After being appointed to a teaching position at a prestigious school in south-east Melbourne, Megan and her husband Craig immediately began to look for a home near the school, only to discover that houses in the area were either prohibitively expensive or had such poor layouts that the couple would have exhausted their budget trying to remedy the existing problems.

Then they came across a property in such bad repair it was advertised as land with a ‘free’ house. “It was disgusting,” says Craig. “It had a bluestone fence, an old fibro pool out front and a wall covered in mould.” To top it off, there was a 9m drop from the front of the site to the back.

This losing combination had scared off many potential buyers, but the couple realised they were well placed to take advantage of it. “Building on a slope was an attractive idea,” says Craig. “Our current house was on a similar, north-facing, sloping site and had a split-level layout that worked for us.”

They decided they could parlay the layout of their old home into a new build, with living areas on the entry level and bedrooms below.

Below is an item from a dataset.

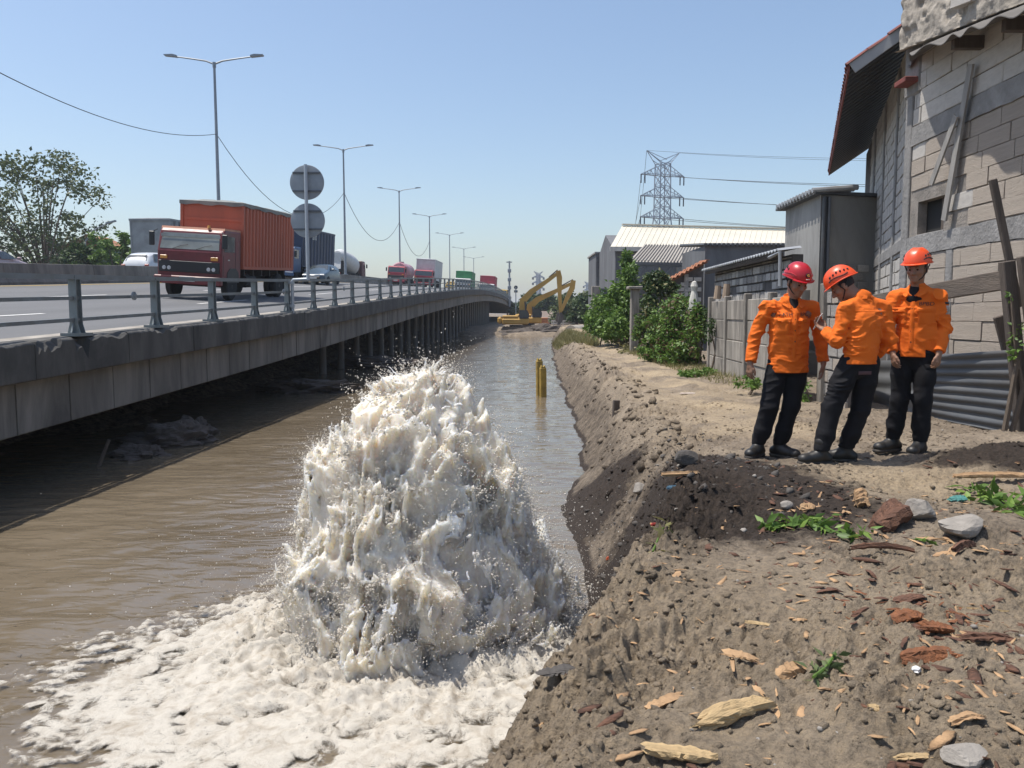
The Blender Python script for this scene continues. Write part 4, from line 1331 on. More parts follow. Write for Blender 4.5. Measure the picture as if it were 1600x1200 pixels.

Furthermore, they had some clever ideas about how to counter the biggest problem on such a block: drawing light into the south-facing rear.

“We decided to put two pavilions, in the form of a pool and an outdoor entertaining area, in the middle of the entry level, for the purpose of putting big windows around those areas to draw light into the back of the house,” says Craig.

Craig found the perfect project partners when he googled ‘sloping-block builders’ and came up with Rycon Building Group. Today, after a 16-month build, the family’s new home is a wonderful example of how to turn a negative into a positive.

The home presents a contemporary face to the street. Inside, a central hall leads to a guestroom and ensuite on the eastern side, then the pool. On the western side, a few steps up, is a garage, mudroom, powder room and storage space, followed by the outdoor kitchen, accessed via sliding doors from the hallway. As anticipated, glazing on the northern face draws welcome light into the next section, an open-plan kitchen/dining/living area with views over the bushland valley below.

Downstairs is a main bedroom suite, the boys’ rooms and their shared bathroom, a playroom and laundry. One of the benefits of having bedrooms on this lower level is that the extra distance from the street ensures absolute quiet.

Another aspect that makes the house work so well is its well-resolved interior. Craig’s sister, interior designer Adele Bates, stepped in to help here. Craig and Megan had settled on a warm, industrial aesthetic, with statement finishes in timber, concrete and black. Adele worked in refined details to create what she describes as a “clean, contemporary and minimalistic look”, with special elements throughout that add charm and warmth.

In the process, Craig learned a lot from his little sister. “Adele taught me to keep the core elements relatively simple, then accessorise with different things to provide a bit of a feature,” he says. All in all, it’s been a great education in the theory and practice of creating a happy, functional family home.